Almost three months after issuing its decision, the state Supreme Court has released its rationale on why the Montana Land Board has no authority over conservation easements.

On Thursday, Supreme Court Justice Mike McGrath issued the majority’s 27-page explanation of why Montana Fish, Wildlife & Parks does not require the state Land Board approval in order to purchase conservation easements.
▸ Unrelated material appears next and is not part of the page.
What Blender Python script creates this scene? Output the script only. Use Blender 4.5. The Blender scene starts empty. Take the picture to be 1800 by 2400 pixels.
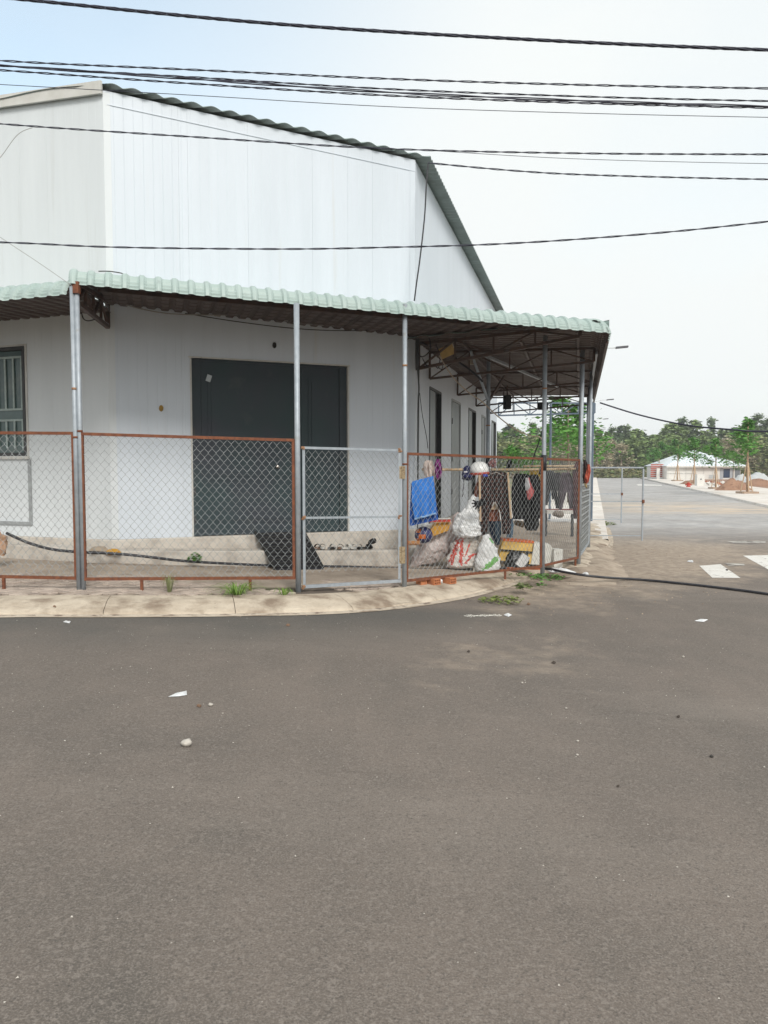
import bpy, math, random
from mathutils import Vector, Matrix, noise as mnoise
random.seed(7)
R = math.radians
sc = bpy.context.scene
col = sc.collection

# ------------------------------------------------------------------ camera, sky, sun, exposure
F = 1640.0                      # focal length in units of a 1659 x 2212 view of the photograph
CX, CY = 829.5, 1106.0
PITCH = math.atan(95 / F)
CAM = Vector((0, 0, 1.4))
cam = bpy.data.objects.new('camera', bpy.data.cameras.new('camera')); col.objects.link(cam)
cam.location = CAM
cam.rotation_euler = (math.pi / 2 - PITCH, 0, 0)
cam.data.sensor_width = 36; cam.data.lens = 36 * F / 2212
cam.data.clip_end = 3000; cam.data.clip_start = .05
sc.camera = cam

SUN_EL, SUN_AZ = 39, 161        # azimuth clockwise from +Y: the sun stands behind the camera, to its right
world = bpy.data.worlds.new('World'); sc.world = world; world.use_nodes = True
wt = world.node_tree; wn = wt.nodes; wl = wt.links
wn.clear()
wo = wn.new('ShaderNodeOutputWorld'); wb = wn.new('ShaderNodeBackground'); wb.inputs[1].default_value = .1
sky = wn.new('ShaderNodeTexSky'); sky.sky_type = 'NISHITA'; sky.sun_disc = False
sky.sun_elevation = R(SUN_EL); sky.sun_rotation = R(SUN_AZ); sky.dust_density = 2.0
wtc = wn.new('ShaderNodeTexCoord')
wmap = wn.new('ShaderNodeMapping'); wmap.inputs['Scale'].default_value = (1.3, 1.3, 2.6); wmap.inputs['Location'].default_value = (3.1, .4, .35)
wno = wn.new('ShaderNodeTexNoise'); wno.inputs['Scale'].default_value = 1.15; wno.inputs['Detail'].default_value = 5; wno.inputs['Roughness'].default_value = .5
wr = wn.new('ShaderNodeValToRGB'); wr.color_ramp.elements[0].position = .30; wr.color_ramp.elements[1].position = .46
wr.color_ramp.elements[0].color = (.88, .88, .88, 1)
wm = wn.new('ShaderNodeMix'); wm.data_type = 'RGBA'
wm.inputs[7].default_value = (8.1, 8.4, 8.35, 1)
wl.new(wtc.outputs['Generated'], wmap.inputs[0]); wl.new(wmap.outputs[0], wno.inputs['Vector']); wl.new(wno.outputs['Fac'], wr.inputs[0])
wdot = wn.new('ShaderNodeVectorMath'); wdot.operation = 'DOT_PRODUCT'; wdot.inputs[1].default_value = Vector((-.52, .60, .61)).normalized()
wnrm = wn.new('ShaderNodeVectorMath'); wnrm.operation = 'NORMALIZE'; wl.new(wtc.outputs['Generated'], wnrm.inputs[0]); wl.new(wnrm.outputs[0], wdot.inputs[0])
wmr = wn.new('ShaderNodeMapRange'); wmr.interpolation_type = 'SMOOTHSTEP'; wmr.inputs[1].default_value = .72; wmr.inputs[2].default_value = 1.0; wmr.inputs[3].default_value = 0; wmr.inputs[4].default_value = .68; wl.new(wdot.outputs['Value'], wmr.inputs[0])
wsub = wn.new('ShaderNodeMath'); wsub.operation = 'SUBTRACT'; wsub.use_clamp = True; wl.new(wr.outputs[0], wsub.inputs[0]); wl.new(wmr.outputs[0], wsub.inputs[1])
wl.new(wsub.outputs[0], wm.inputs[0])
skm = wn.new('ShaderNodeMix'); skm.data_type = 'RGBA'; skm.blend_type = 'MULTIPLY'; skm.inputs[0].default_value = 1; skm.inputs[7].default_value = (3.1, 3.0, 2.45, 1)
wl.new(sky.outputs[0], skm.inputs[6]); wl.new(skm.outputs[2], wm.inputs[6])
wl.new(wm.outputs[2], wb.inputs[0]); wl.new(wb.outputs[0], wo.inputs[0])

sl = bpy.data.lights.new('sun', 'SUN'); sl.energy = 2.2; sl.angle = R(18); sl.color = (1, .965, .9)
sun = bpy.data.objects.new('sun', sl); col.objects.link(sun)
_d = Vector((math.sin(R(SUN_AZ)) * math.cos(R(SUN_EL)), math.cos(R(SUN_AZ)) * math.cos(R(SUN_EL)), math.sin(R(SUN_EL))))
sun.rotation_euler = _d.to_track_quat('Z', 'Y').to_euler(); sun.location = (0, 0, 30)
sc.view_settings.view_transform = 'Standard'; sc.view_settings.look = 'None'
sc.view_settings.gamma = 1; sc.view_settings.use_curve_mapping = False
sc.view_settings.exposure = 0.24

# ------------------------------------------------------------------ measuring helpers
FW = Vector((0, math.cos(PITCH), -math.sin(PITCH))); UP = Vector((0, math.sin(PITCH), math.cos(PITCH)))
def lerp(a, b, t): return a + (b - a) * t
def interp(x, pts):
    if x <= pts[0][0]: return pts[0][1]
    for (a, p), (b, q) in zip(pts, pts[1:]):
        if x <= b: return lerp(p, q, (x - a) / (b - a))
    return pts[-1][1]
def clamp(x, a=0., b=1.): return max(a, min(b, x))
def sstep(a, b, x):
    t = clamp((x - a) / (b - a)); return t * t * (3 - 2 * t)
def zg(x): return interp(x, [(-3.6, 0), (-1.2, -.09), (0.4, -.165), (2.4, -.24), (3.6, -.262), (6, -.30), (8, -.33)])   # the pavement falls to the right
def zp2(x, y): return zg(x) + .10 * clamp((-1.6 - x) / 2.4) * clamp((y - 9.0) / 1.1)
def steptop(x): return interp(x, [(-4.6, .30), (-3.6, .262), (-.5, .118), (.6, .085)])
KH = .12                        # road below pavement
def ray(u, v): return Vector(((u - CX) / F, 0, 0)) + UP * ((CY - v) / F) + FW
def at(u, v, Y):
    d = ray(u, v); return CAM + d * (Y / d.y)
def ground(u, v, h=0.0):
    d = ray(u, v); z = -.2
    for _ in range(12):
        p = CAM + d * ((z - CAM.z) / d.z); z = zg(p.x) + h
    return p
def on_line(u, P, D):
    "plan point of line P + t D seen at column u -> t"
    k = (u - CX) / F
    yy = lambda q: q
    return (k * P[1] - P[0]) / (D[0] - k * D[1])
def zoomed(ox, oy, s):
    return lambda x, y: ((ox + x / s) * .92167, (oy + y / s) * .92167)
Z8 = zoomed(930, 1020, 3.318); Z7 = zoomed(920, 680, 3.072); ZA = zoomed(1300, 1050, 3.318); Z1 = zoomed(1130, 900, 2.476)
ZB = zoomed(1350, 920, 3.687); ZF = zoomed(600, 1200, 4.608)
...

Only Justice Laurie McKinnon dissented.

On Dec. 12, the court had released only a single-page decision so the question could be answered in time to allow two conservation easements to be finalized.

McGrath wrote that comes down to three main things: the governor had the executive authority to order that the Horse Creek Ranch conservation easement be finalized; the land board oversees state trust land for education funding; and the Legislature gave the land board authority over the purchase of land, not conservation easements.

To justify Bullock’s authority, McGrath harkened back to the problem with the original 1889 constitution and why Montanans advocated for a new one in 1972.

In the 1880s, mining interests pushed for statehood so they hurriedly wrote a constitution that favored them and their economic interests. So they watered down the authority of the executive branch by creating a myriad of state agencies and boards that operated fairly independently.

The delegates of the 1972 Constitutional Convention changed that so the state government would operate with checks and balances more like the federal government is supposed to.

They gave executive power back to the governor, saying, “The state’s chief executive will be chief in fact, not in rhetoric.”

For that reason, the Land Board’s March decision to table the Horse Creek easement took away the ability for the governor and FWP director Martha Williams to carry out their constitutional responsibility to the people.

In October, Attorney General Timothy Fox had issued his legal opinion that the land board had the authority, saying that obtaining conservation easements counted as “land acquisition” and therefore Bullock had overstepped when he took action without land board approval.

But McGrath said Fox might be the one who overstepped.

When the delegates of the 1972 convention said the attorney general would be independently elected, they knew it might cause friction in the executive branch. They said, “it is hoped that (the attorney general) office will not be made a policy maker.”

Ultimately, although “land acquisition” isn’t specifically defined with respect to the land board, the rule is that judges should fall back on “its plain and ordinary meaning.” So acquisition of land is not the same as acquisition of the right to use land that doesn’t belong to you.

“Nowhere in the Code does the term generically stand for lesser, non-possessory interest in land,” McGrath wrote.

In her dissent, McKinnon agreed that the governor has ultimate authority according to the constitution. Her objection was that land acquisition “reflects a general concept encompassing the entire spectrum of real property interests,” include buying conservation easements.

One dictionary defines “acquire” as “to gain possession or control of,” and she argued that an easement allows FWP to control certain aspects of someone’s property, because the owners must allow a certain amount of public access. Therefore “land acquisition” isn’t limited to just possessing land, McKinnon said.

“If that were the Legislature’s intent, it would have used a more specific term, such as ‘fee title,’ as it does elsewhere,” McKinnon wrote.